そうか、君は課長になったのか。/佐々木常夫

そうか、君は課長になったのか。

そうか、君は課長になったのか。

 うつ病の妻と自閉症の長男を抱え、毎日6時には退社しないといけない状況の中、課長に
なりながら、徹底した業務効率向上で、とうとう東レ経営研究所の社長にまで登りつめ、
ワークライフバランスのアイコンとなった方の著書です。

 この本では、かつての部下が課長になったという手紙を受け取ったという設定で、折に
触れて、課長としての心得を諭すと言う感じの内容で、著者が読むことを推奨している、
ビジネスマンの父より息子への30通の手紙 新潮文庫』を彷彿とさせる読み応えになっています。

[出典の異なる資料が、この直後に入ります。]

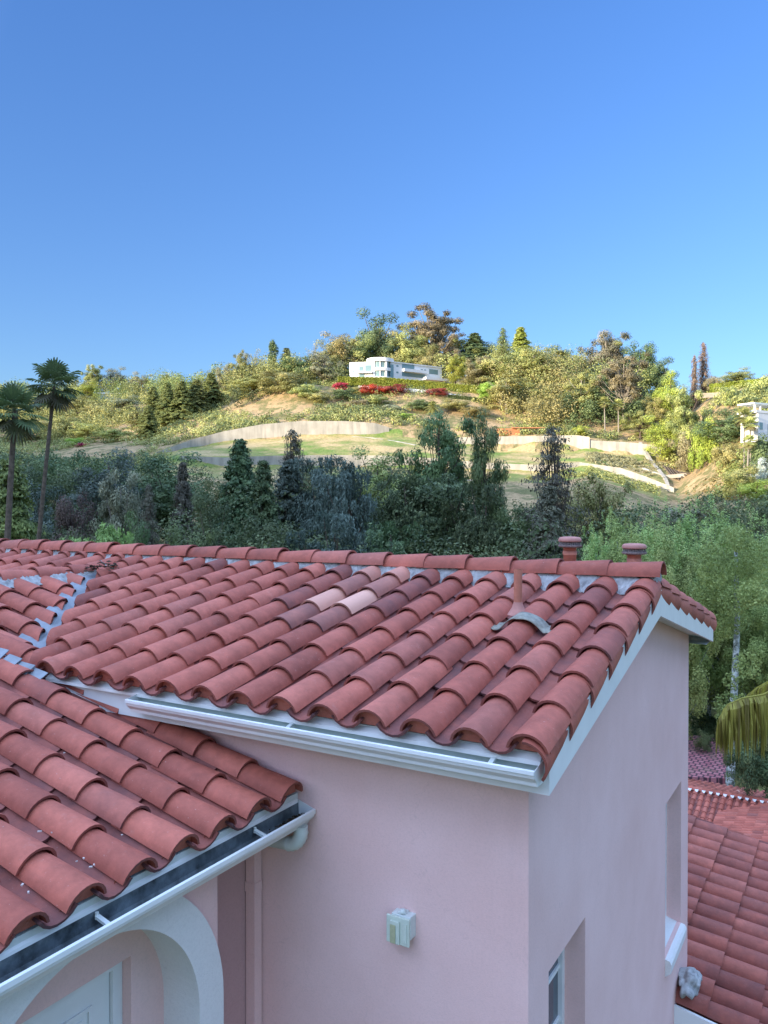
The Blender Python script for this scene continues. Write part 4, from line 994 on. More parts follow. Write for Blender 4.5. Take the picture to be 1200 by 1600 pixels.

 佐々木さんは、仕事におけるチームと言うのは家族みたいなものだと言われており、
家族と接するように、上司、部下、同僚と接することが、パフォーマンスの向上につながる
と考えられているようです。
 その中には、個々の個性や、抱えた事情を尊重するとか、時には厳しく叱責するとか、
あたかも自分の息子や娘に接するように、大事にしながらも、成長してもらうためにどうす
ればよいか、ということを考えていくようにすれば、バランスの取れた対応ができる、と
おっしゃられているように思えました。

 あと、プレイングマネージャーとなることを戒めておられています。
 部下が働きやすい環境を提供することは、片手手間でできるような仕事ではない、という
理由だからだそうです。

 何か、心温まるものを感じさせながらも、背筋が伸びたような気がする、不思議な、でも
心地よい読後感を感じさせる本でした。